Perez skips opportunity to point out lawlessness
Published 1:30 am Saturday, July 19, 2025
During her 2 1/2 years in Congress, Rep. Marie Gluesenkamp Perez has aggressively placed the needs of her district ahead of partisan concerns. A new kerfuffle over education funding places those interests at odds and presents difficult questions about balancing local interests against party desires.
Perez, D-Skamania, ranks among the more conservative Democrats in the House of Representatives. She often has rejected party dogma, reflecting the interests of a congressional district that favored Donald Trump in three presidential elections.
So it is not surprising that Perez recently declined to sign a letter promoted by Rep. Marilyn Strickland, D-Tacoma. The letter demands answers from the Trump administration following the freezing of $7 billion in education funding nationwide, including $137 million meant for public schools in Washington. The money would be used to maintain after-school and English-learning programs, teacher development and family and student support.

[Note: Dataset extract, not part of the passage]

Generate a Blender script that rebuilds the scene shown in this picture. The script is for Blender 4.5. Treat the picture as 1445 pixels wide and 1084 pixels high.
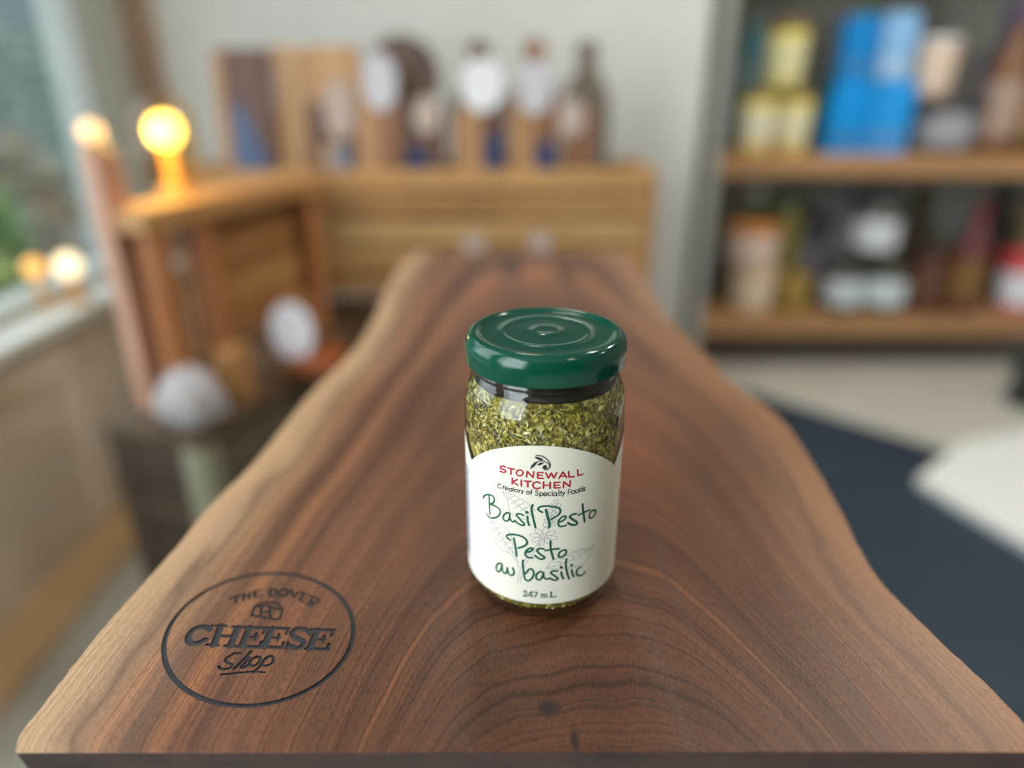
import bpy, bmesh, math, random
from mathutils import Vector, Matrix
S = bpy.context.scene
for o in list(bpy.data.objects): bpy.data.objects.remove(o)
R = math.radians

# ------------------------------------------------------------------ camera, world, light, exposure
RING_TILT = 144.2
T = 0.93                                   # height of the board's top face over the floor
PITCH = R(23.3776); CAMZ = T + 0.2177; FPX = 963.0
cam_d = bpy.data.cameras.new('camera'); cam = bpy.data.objects.new('camera', cam_d)
S.collection.objects.link(cam); S.camera = cam
cam.location = (0, 0, CAMZ); cam.rotation_euler = (R(90) - PITCH, 0, 0)
cam_d.sensor_width = 36; cam_d.lens = 36 * FPX / 1445; cam_d.clip_start = 0.02; cam_d.clip_end = 100
cam_d.dof.use_dof = True; cam_d.dof.focus_distance = 0.277; cam_d.dof.aperture_fstop = 1.95

w = bpy.data.worlds.new('overcast_sky'); S.world = w; w.use_nodes = True
bg = w.node_tree.nodes['Background']; bg.inputs[0].default_value = (0.80, 0.86, 0.92, 1); bg.inputs[1].default_value = 2.4

def area(name, loc, rot, sx, sy, power, col):
    l = bpy.data.lights.new(name, 'AREA'); l.shape = 'RECTANGLE'; l.size = sx; l.size_y = sy; l.energy = power; l.color = col
    o = bpy.data.objects.new(name, l); S.collection.objects.link(o); o.location = loc; o.rotation_euler = rot
    return o
# daylight entering through the two shop windows in the left wall and the glazed front behind the camera
area('daylight_window', (-1.30, 0.15, 1.75), (0, R(-78), 0), 1.5, 1.3, 14, (0.90, 0.96, 1.0))
area('daylight_window', (-1.32, -1.25, 1.60), (0, R(-80), 0), 1.8, 1.5, 54, (0.90, 0.96, 1.0))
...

As The Washington Post explains: “Trump’s Office of Management and Budget suggested that it needed to investigate whether any of the money has been used by school districts to fund a ‘radical left-wing agenda.’ The administration is investigating whether the funds have been used for purposes such as scholarships for undocumented immigrant students or teachings on LGBTQ topics.”
The administration said a final decision regarding funding has not been reached, but money was expected to be doled out July 1.
Strickland and six other representatives from Washington signed the letter, with Perez the lone Democratic holdout. The lawmakers wrote, “This pause is disruptive for public schools in our state and their ability to finalize budgets … teachers will lose access to the resources they need to encourage and empower student success in their classrooms.”
Many voters in Perez’s district likely share the administration’s concerns — however specious they may be — about a “radical left-wing agenda.” But Perez should recognize that such concerns are a secondary issue.
The more pressing topic is the fact that the money was approved by Congress in March through a continuing resolution that appropriated $45 billion to support K-12 education. It passed both chambers with almost no Democratic support (Perez voted “no”) and was signed into law by Trump.
Despite that, the administration is now withholding some of that funding. It is a dictatorial move that reflects Trump’s imperious approach to the presidency. He routinely has withheld funding approved by Congress in accordance with the U.S. Constitution, and he has demonstrated disdain for the checks and balances that are a hallmark of our republic.
As The Rutherford Institute, a Virginia-based civil liberties organization, writes: “Ironically, this might be Trump’s greatest legacy: forcing Americans to learn what the Constitution actually says — by violating it. Unfortunately, Trump himself remains constitutionally illiterate.”
That is the issue that underlies education spending, and it is the reason that congressional members from both parties should speak out forcefully against a pause in that spending.
It is predictable — but shameful — that Washington’s two Republican members of Congress would avoid speaking out against the administration. But it is unconscionable that a Democratic member would not seize every opportunity to point out the lawlessness of the Trump White House — regardless of whether or not her constituents agree.